(TASK MATERIAL):

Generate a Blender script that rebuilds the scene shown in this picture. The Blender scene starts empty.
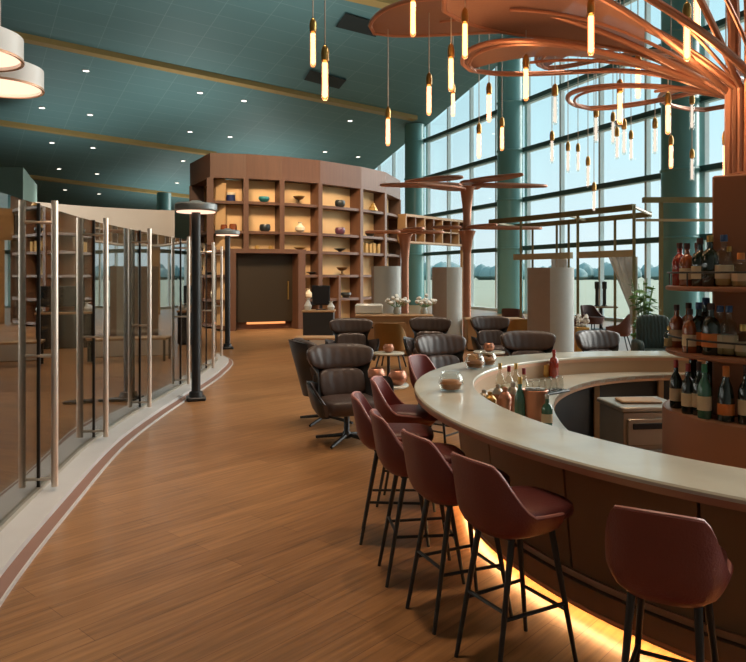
import bpy, math, random
from math import sin, cos, pi, sqrt, radians as R, atan2, hypot
random.seed(7)
S = bpy.context.scene
COL = S.collection
F, CX, CY, H = 700.0, 373.0, 275.0, 1.75      # focal length in px, horizon, eye height

def P(px, py, Y):                              # point seen at a pixel at depth Y
    return ((px-CX)*Y/F, Y, H-(py-CY)*Y/F)
def G(px, py, z=0.0):                          # point seen at a pixel at height z
    Y = F*(H-z)/(py-CY)
    return ((px-CX)*Y/F, Y, z)
def XR(px, Y): return (px-CX)*Y/F

# ------------------------------------------------------------------ materials
def nd(nt, t, **kw):
    n = nt.nodes.new(t)
    for k, v in kw.items():
        if k in n.inputs.keys(): n.inputs[k].default_value = v
        else: setattr(n, k, v)
    return n
def c4(c): return (c[0], c[1], c[2], 1.0)
def mat(name, col, rough=.5, metal=0.0, col2=None, scale=8.0, stretch=(1,1,1), bump=0.0, bscale=None, coat=0.0, emit=None, es=0.0, spec=.5, trans=0.0, detail=4.0):
    m = bpy.data.materials.new(name); m.use_nodes = True
    nt = m.node_tree; b = nt.nodes['Principled BSDF']
    b.inputs['Base Color'].default_value = c4(col)
    b.inputs['Roughness'].default_value = rough
    b.inputs['Metallic'].default_value = metal
    b.inputs['Coat Weight'].default_value = coat
    b.inputs['Specular IOR Level'].default_value = spec
    b.inputs['Transmission Weight'].default_value = trans
    if emit:
        b.inputs['Emission Color'].default_value = c4(emit); b.inputs['Emission Strength'].default_value = es
    tc = nd(nt, 'ShaderNodeTexCoord'); mp = nd(nt, 'ShaderNodeMapping'); mp.inputs['Scale'].default_value = stretch
    nt.links.new(tc.outputs['Object'], mp.inputs['Vector'])
    no = nd(nt, 'ShaderNodeTexNoise', Scale=scale, Detail=detail)
    nt.links.new(mp.outputs[0], no.inputs['Vector'])
    c2 = col2 or tuple(x*.85 for x in col)
    mx = nd(nt, 'ShaderNodeMix', data_type='RGBA')
    mx.inputs[6].default_value = c4(col); mx.inputs[7].default_value = c4(c2)
    nt.links.new(no.outputs['Fac'], mx.inputs[0]); nt.links.new(mx.outputs[2], b.inputs['Base Color'])
    if bump > 0:
        bp = nd(nt, 'ShaderNodeBump', Strength=bump, Distance=.02)
        n2 = nd(nt, 'ShaderNodeTexNoise', Scale=bscale or scale*4, Detail=3.0)
        nt.links.new(mp.outputs[0], n2.inputs['Vector']); nt.links.new(n2.outputs['Fac'], bp.inputs['Height'])
        nt.links.new(bp.outputs[0], b.inputs['Normal'])
    return m
def emis(name, col, s):
    m = bpy.data.materials.new(name); m.use_nodes = True; nt = m.node_tree; nt.nodes.clear()
    e = nd(nt, 'ShaderNodeEmission', Strength=s); e.inputs[0].default_value = c4(col)
    o = nd(nt, 'ShaderNodeOutputMaterial'); nt.links.new(e.outputs[0], o.inputs[0]); return m
def pane(name, tint, ior=1.5, rough=.0, gcol=(1,1,1)):
    m = bpy.data.materials.new(name); m.use_nodes = True; nt = m.node_tree; nt.nodes.clear()
    t = nd(nt, 'ShaderNodeBsdfTransparent'); t.inputs[0].default_value = c4(tint)
    g = nd(nt, 'ShaderNodeBsdfGlossy', Roughness=rough); g.inputs[0].default_value = c4(gcol)
    lw = nd(nt, 'ShaderNodeLayerWeight', Blend=.5); mx = nd(nt, 'ShaderNodeMixShader')
    pw = nd(nt, 'ShaderNodeMath', operation='POWER'); pw.inputs[1].default_value = 3.6
    f0 = ((ior-1)/(ior+1))**2
    fr = nd(nt, 'ShaderNodeMath', operation='MULTIPLY_ADD'); fr.inputs[1].default_value = .85-f0; fr.inputs[2].default_value = f0
    nt.links.new(lw.outputs['Facing'], pw.inputs[0]); nt.links.new(pw.outputs[0], fr.inputs[0])
    o = nd(nt, 'ShaderNodeOutputMaterial')
    nt.links.new(fr.outputs[0], mx.inputs[0]); nt.links.new(t.outputs[0], mx.inputs[1]); nt.links.new(g.outputs[0], mx.inputs[2])
    nt.links.new(mx.outputs[0], o.inputs[0]); return m

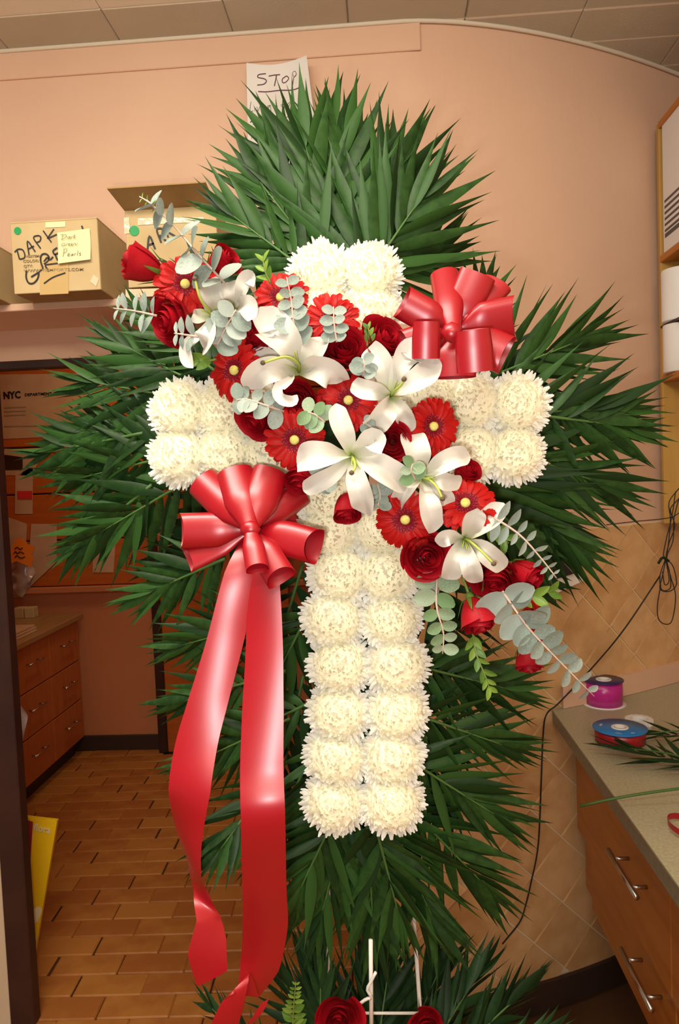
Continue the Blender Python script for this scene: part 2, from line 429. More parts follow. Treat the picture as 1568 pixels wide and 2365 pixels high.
# back room shell
BY = 4.24
obj('wall_far', box(-2.7, .3, BY, BY + .1, 0, 2.6), MT['back_pink'], smooth=False, kind='structure')
obj('wall_left', box(-2.7, -2.6, 2.08, BY, 0, 2.6), MT['back_pink'], smooth=False, kind='structure')
obj('wall_inner', box(.26, .30, 2.24, BY, 0, 2.6), MT['back_pink'], smooth=False, kind='structure')
obj('ceiling_inner', box(-2.7, .30, 2.09, BY, 2.56, 2.62), MT['ceil'], smooth=False, kind='structure')
obj('baseboard_far', box(-2.0, .5, BY - .015, BY, 0, .09, .003), MT['base'], smooth=False, kind='structure')
# wide wooden panelling boards on the far wall, above the counter height
zb0, zb1 = .99, 2.36
pan = obj('trim_5', box(-2.6, .2, BY - .008, BY, zb0, zb1), MT['dark'], smooth=False, kind='structure')
for i in range(5):
    z0 = zb0 + i * (zb1 - zb0) / 5
    inst('panel', mesh('panel', *box(-2.6, .2, BY - .022, BY - .006, z0 + .004, z0 + .27, .004), MT['panel'], False), pan, Matrix())
obj('trim_6', box(-2.6, .2, BY - .05, BY, zb0 - .035, zb0, .004), MT['back_pink'], smooth=False, kind='structure')
# brown door in the far wall, just showing beside the ribbon
dx0 = at(386, 1560, BY).x
d2 = obj('door_2', box(dx0, dx0 + .75, BY - .06, BY - .03, 0.0, 2.0, .004), MT['panel'], smooth=False, kind='structure')
obj('door_frame', box(dx0 - .05, dx0, BY - .075, BY - .03, 0, 2.05, .004), MT['dark'], d2, smooth=False)

# ------------------------------------------------------------------ back room furniture
CX = -1.80; CY1 = 4.19
cabt = thing('drawer_cabinet', 'red-brown drawer cabinet along the left side of the back room', 'cabinet', (CX - .25, 3.4, 0))
obj('body', box(CX - .5, CX - .02, 2.5, CY1, .10, .80, .003), MT['redcab'], cabt, smooth=False)
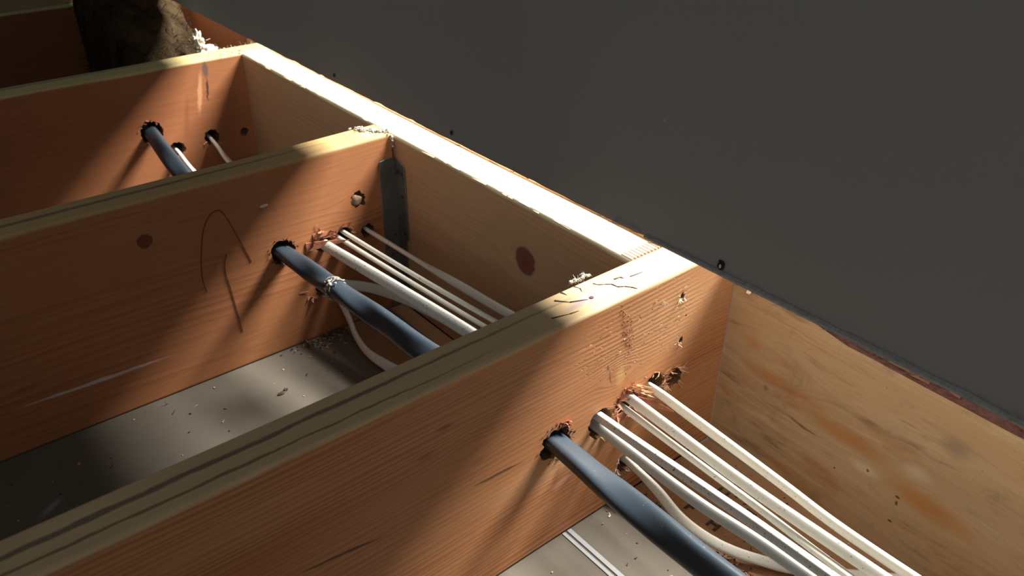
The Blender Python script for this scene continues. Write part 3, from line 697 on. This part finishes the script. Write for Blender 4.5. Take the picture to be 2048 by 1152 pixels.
nm('lower white cable of the middle pair, slimmer and edge-on',
   [(-.038,-.50,-.12,.0068,.0050,20), (-.0395,-.25,-.120,.0068,.0050,20), (-.0350,-.13,-.120,.0068,.0050,20), (-.0325,-.05,-.120,.0068,.0050,20), (-.0320,0,-.1185,.0068,.0050,20), (-.034,.04,-.116,.0068,.0050,20), (-.0555,.163,-.111,w1,h1,46), (-.067,.28,-.110,w1,h1,48), (-.0785,.406,-.108,w1,h1,48), (-.081,.45,-.108,w1,h1,48), (-.11,.56,-.155,w1,h1,0), (-.12,.62,-.20,w1,h1,0), (-.13,.72,FZ+.004,w1,h1,0), (-.14,.80,FZ+.004,w1,h1,0)])
w3, h3 = .0128, .0072
nm('wide dust-speckled white cable, upper one of the pair next to the dark cable',
   [(-.058,-.50,-.11,.0088,h3,-80), (-.0585,-.20,-.110,.0088,h3,-80), (-.0602,-.115,-.110,.0086,h3,-80), (-.0630,-.04,-.110,.0084,h3,-80), (-.0640,0,-.110,.0084,h3,-80), (-.066,.04,-.110,.0088,h3,-70), (-.0745,.165,-.110,w3,h3,-62), (-.0842,.273,-.110,w3,h3,-60), (-.0930,.35,-.109,w3,h3,-58), (-.0985,.395,-.108,.0120,h3,-55), (-.101,.43,-.108,w3,h3,-40), (-.104,.46,-.108,w3,h3,-30),
    (-.113,.60,-.135,w1,h1,0), (-.1165,.70,-.142,w1,h1,0), (-.1170,.77,-.133,.008,.005,40), (-.1175,.81,-.122,.008,.005,60), (-.118,.849,-.120,.008,.005,60)], m_dirty, .06)
nm('greyer white cable right beside the thick dark cable, looping low in the middle bay',
   [(-.052,-.50,-.130,.0096,h1,-62), (-.0525,-.20,-.130,.0096,h1,-62), (-.0585,-.105,-.1295,.0095,h1,-62), (-.0592,-.04,-.1285,.0093,h1,-62), (-.0600,0,-.1265,.0093,h1,-62), (-.060,.045,-.128,.0093,h1,-62), (-.048,.14,-.145,.0115,h1,-60), (-.0300,.22,-.158,.0120,h1,-60), (-.0330,.275,-.166,.0120,h1,-62), (-.0420,.335,-.1685,.0120,h1,-66), (-.062,.378,-.166,.0120,h1,-72), (-.090,.404,-.162,.0115,h1,-60), (-.103,.43,-.161,w1,h1,-30), (-.11,.50,-.18,w1,h1,0), (-.13,.60,FZ+.004,w1,h1,0), (-.15,.74,FZ+.004,w1,h1,0)], m_grey, .04)
nm('loose white cable that sags to the bay floor and curves away under the others',
   [(.16,-.36,FZ+.005,.0001,.0001,0)][:0] + [(.0900,-.228,FZ+.0095,w1,h1,-30), (.0600,-.194,FZ+.007,w1,h1,-30), (.0380,-.172,FZ+.007,w1,h1,-32), (.0170,-.150,FZ+.0085,w1,h1,-36), (.0050,-.131,FZ+.0095,w1,h1,-40), (-.0030,-.117,FZ+.0100,w1,h1,-42), (-.0100,-.098,FZ+.0105,w1,h1,-42), (-.0135,-.075,FZ+.0115,w1,h1,-45), (-.0140,-.055,FZ+.0140,.0100,h1,-60), (-.0165,-.034,-.1990,.0105,h1,-80), (-.0205,-.012,-.1880,.0095,h1,-100), (-.0230,.010,-.1825,w1,h1,-90), (-.028,.045,-.186,w1,h1,-60),
    (-.050,.11,-.212,w1,h1,-40), (-.075,.20,FZ+.0075,w1,h1,-30), (-.0885,.270,FZ+.0085,.0125,h1,-35), (-.0950,.300,FZ+.0095,.0115,h1,-50), (-.0985,.330,FZ+.0105,.0095,h1,-70), (-.0945,.362,FZ+.0130,.0085,h1,-80), (-.0900,.385,-.200,.0085,h1,-80), (-.0920,.402,-.180,.0085,h1,-70), (-.100,.422,-.170,.0085,h1,-40), (-.12,.50,-.20,w1,h1,0), (-.16,.60,FZ+.004,w1,h1,0), (-.18,.74,FZ+.004,w1,h1,0)])

# ================================================================ insulation clump
ib = thing('insulation_batt', 'ragged brown clump of mineral wool stuffed between the two furthest joists', 'insulation', (-.15, 1.06, -.2))
def wool(a, b, seed, amp):
    bm = bmesh.new(); box(bm, a, b)
    bmesh.ops.subdivide_edges(bm, edges=bm.edges, cuts=26, use_grid_fill=True)
    c = (Vector(a)+Vector(b))/2; hs = (Vector(b)-Vector(a))/2
    for v in bm.verts:
        q = Vector(((v.co.x-c.x)/hs.x, (v.co.y-c.y)/hs.y, (v.co.z-c.z)/hs.z)); m = (abs(q.x)**3+abs(q.y)**3+abs(q.z)**3)**(1/3)
        v.co = c + Vector((q.x*hs.x, q.y*hs.y, q.z*hs.z))/max(m, .8)*1.0
        p = v.co*11 + Vector((seed, 0, 0))
        d = noise.noise(p)*amp + noise.noise(p*2.7)*amp*.5 + abs(noise.noise(p*6))*amp*.3
        v.co += (v.co-c).normalized()*d
    return bm
# tapered towards the right; back raised out of view to block the beam
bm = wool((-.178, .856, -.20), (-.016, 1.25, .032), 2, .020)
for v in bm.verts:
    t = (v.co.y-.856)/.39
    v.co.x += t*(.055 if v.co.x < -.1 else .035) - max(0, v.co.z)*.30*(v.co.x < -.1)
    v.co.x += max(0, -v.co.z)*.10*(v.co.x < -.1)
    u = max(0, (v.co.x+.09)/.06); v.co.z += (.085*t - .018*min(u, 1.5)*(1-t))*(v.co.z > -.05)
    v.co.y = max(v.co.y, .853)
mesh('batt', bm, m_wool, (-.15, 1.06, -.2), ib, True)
bt = bpy.data.objects['batt'].data; vv = [v for v in bt.vertices if v.co.z > .12 or v.normal.x > .3]
bm = bmesh.new(); rnd = random.Random(50)
for k in range(700):
    v = rnd.choice(vv); nn = v.normal; d = Vector((rnd.uniform(-1, 1), rnd.uniform(-1, 1), rnd.uniform(-1, 1))) + nn*.7
    sliver(bm, v.co+Vector((-.15, 1.06, -.2))-nn*.001, d, nn, rnd.uniform(.008, .026), .0009, .0007, rnd.uniform(-2.2, 2.2), 5)
o = mesh('loose_fibre', bm, m_wool, (-.15, 1.06, -.1), ib); o['kind'] = 'stuff'
bm = bmesh.new(); rnd = random.Random(51)
lump(bm, (-.030, .868, -.006), (.014, .010, .010), 6, 4, .5); lump(bm, (-.038, .874, .008), (.007, .009, .012), 9, 4, .7)
for k in range(24):
    sliver(bm, (rnd.uniform(-.055, -.022), rnd.uniform(.858, .89), rnd.uniform(-.014, .012)), (rnd.uniform(-.2, 1), rnd.uniform(-.6, .4), rnd.uniform(-.8, .5)), (0, .3, 1), rnd.uniform(.005, .012), .0010, .0006, rnd.uniform(-2, 2))
o = mesh('frayed_tip', bm, m_fibre, (-.03, .88, -.01), ib, True); o['label'] = 'frayed tip with the light on it put into its pale colour'

# ================================================================ debris
def scatter(label, n, fn, mats, seed, name='sawdust', cat='sawdust'):
    rnd = random.Random(seed); bm = bmesh.new()
    for k in range(n):
        x, y, z = fn(rnd); r = rnd.uniform(.0004, .0014)
        if rnd.random() < .45:
            a = rnd.uniform(0, 6.3); sliver(bm, (x, y, z+.0006), (math.cos(a), math.sin(a), rnd.uniform(-.1, .3)), (0, 0, 1), rnd.uniform(.002, .006), rnd.uniform(.0005, .0014), .0005, rnd.uniform(-1, 1.5), mat=rnd.randrange(len(mats)))
        else:
            n0 = len(bm.faces); lump(bm, (x, y, z+r*.5), (r, r*rnd.uniform(.5, 1.4), r*.6), k, 1, .6)
            mi = rnd.randrange(len(mats)); bm.faces.ensure_lookup_table()
            for f in bm.faces[n0:]: f.material_index = mi
    return tag(mesh(name, bm, mats, fn(random.Random(1)), None), label, cat, kind='stuff')
m_dk = plain('dark_debris', (.07,.035,.02), .8)
scatter('line of dark splinters and crumbs along the edge of the stamped plate under the cables', 230,
        lambda r: (lambda y: (-.012+abs(r.gauss(0, .0035))+.006*noise.noise(Vector((y*30, 0, 0))), y, FZ+.0008))(r.uniform(-.24, -.012)), [m_dk, m_dk, m_dk, m_chip, m_red], 61)
scatter('pale crumbs gathered on the grey board at the foot of the near joist', 110,
        lambda r: (-.030+r.gauss(0, .009), -.006-abs(r.gauss(0, .006)), FZ), [m_chip, m_pale, m_red], 62)
scatter('dark chips and shavings spread on the stamped plate', 120,
        lambda r: (r.uniform(-.004, .092), r.uniform(-.26, -.01), FZ+.001), [m_dk, m_dk, m_red, m_chip], 63)
scatter('crumbs on the floor of the middle bay at the foot of the middle joist', 150,
        lambda r: (-.115+r.gauss(0, .018), S-.003-abs(r.gauss(0, .014)), FZ+.0004), [m_dk, m_dk, m_chip], 64)
scatter('thinly scattered specks over the grey floor board of the middle bay', 110,
        lambda r: (r.uniform(-.62, -.10), r.uniform(.20, .40), FZ), [m_dk, m_dk, m_chip], 65)
scatter('thinly scattered specks over the grey floor board in front of the near joist', 26,
        lambda r: (r.uniform(-.16, -.02), r.uniform(-.2, -.01), FZ), [m_dk, m_chip], 66)
# single chips that stand out
bm = bmesh.new(); lump(bm, (-.2035, .335, FZ+.0012), (.0042, .0022, .0014), 7, 2, .6); lump(bm, (-.197, .338, FZ+.0012), (.002, .002, .0014), 8, 2, .6)
tag(mesh('wood_chip', bm, m_dk, (-.2, .335, FZ)), 'small dark wood chip lying in the middle of the grey floor of the middle bay', 'wood chip')
bm = bmesh.new(); lump(bm, (-.425, .215, FZ+.0012), (.0042, .0025, .0014), 9, 2, .6)
tag(mesh('wood_chip', bm, m_chip, (-.425, .215, FZ)), 'small tan wood chip on the grey floor board near the white scuff', 'wood chip')
# chipped paint hole at the foot of the wall
bm = bmesh.new(); lump(bm, (WX-.0004, -.0838, .0675), (.0008, .0028, .0034), 4, 4, .35)
o = mesh('chipped_spot', bm, plain('broken_core', (.02,.018,.015), .9), (WX, -.0838, .0675), wall)
bm = bmesh.new(); lump(bm, (WX-.0014, -.0838, .0668), (.0006, .0008, .0014), 4, 2, .5)
mesh('plaster_crumb', bm, plain('white_plaster', (.85,.84,.80), .8), (WX, -.0838, .0675), wall)
for (y, h, r) in ((.2221, .0081, .0020), (.438, .0082, .0018)):
    bm = bmesh.new(); lump(bm, (WX-.0012, y, WZ+h), (.0010, r*.6, r*1.2), y*10, 2, .7)
    tag(mesh('dark_fleck', bm, m_hole, (WX-.001, y, WZ+h)), 'dark fleck on the wall edge above the lit header, %s' % ('nearer the near joist' if y < .3 else 'nearer the third joist'), 'fleck')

(WHAT YOU NEED TO DO):
Copy exactly the lines from the line with "Continue the Blender" up to and including the line with "obj('door_frame', box(dx0 - .05, dx0, BY", and no other lines.

(OUTPUT):
Continue the Blender Python script for this scene: part 2, from line 429. More parts follow. Treat the picture as 1568 pixels wide and 2365 pixels high.
# back room shell
BY = 4.24
obj('wall_far', box(-2.7, .3, BY, BY + .1, 0, 2.6), MT['back_pink'], smooth=False, kind='structure')
obj('wall_left', box(-2.7, -2.6, 2.08, BY, 0, 2.6), MT['back_pink'], smooth=False, kind='structure')
obj('wall_inner', box(.26, .30, 2.24, BY, 0, 2.6), MT['back_pink'], smooth=False, kind='structure')
obj('ceiling_inner', box(-2.7, .30, 2.09, BY, 2.56, 2.62), MT['ceil'], smooth=False, kind='structure')
obj('baseboard_far', box(-2.0, .5, BY - .015, BY, 0, .09, .003), MT['base'], smooth=False, kind='structure')
# wide wooden panelling boards on the far wall, above the counter height
zb0, zb1 = .99, 2.36
pan = obj('trim_5', box(-2.6, .2, BY - .008, BY, zb0, zb1), MT['dark'], smooth=False, kind='structure')
for i in range(5):
    z0 = zb0 + i * (zb1 - zb0) / 5
    inst('panel', mesh('panel', *box(-2.6, .2, BY - .022, BY - .006, z0 + .004, z0 + .27, .004), MT['panel'], False), pan, Matrix())
obj('trim_6', box(-2.6, .2, BY - .05, BY, zb0 - .035, zb0, .004), MT['back_pink'], smooth=False, kind='structure')
# brown door in the far wall, just showing beside the ribbon
dx0 = at(386, 1560, BY).x
d2 = obj('door_2', box(dx0, dx0 + .75, BY - .06, BY - .03, 0.0, 2.0, .004), MT['panel'], smooth=False, kind='structure')
obj('door_frame', box(dx0 - .05, dx0, BY - .075, BY - .03, 0, 2.05, .004), MT['dark'], d2, smooth=False)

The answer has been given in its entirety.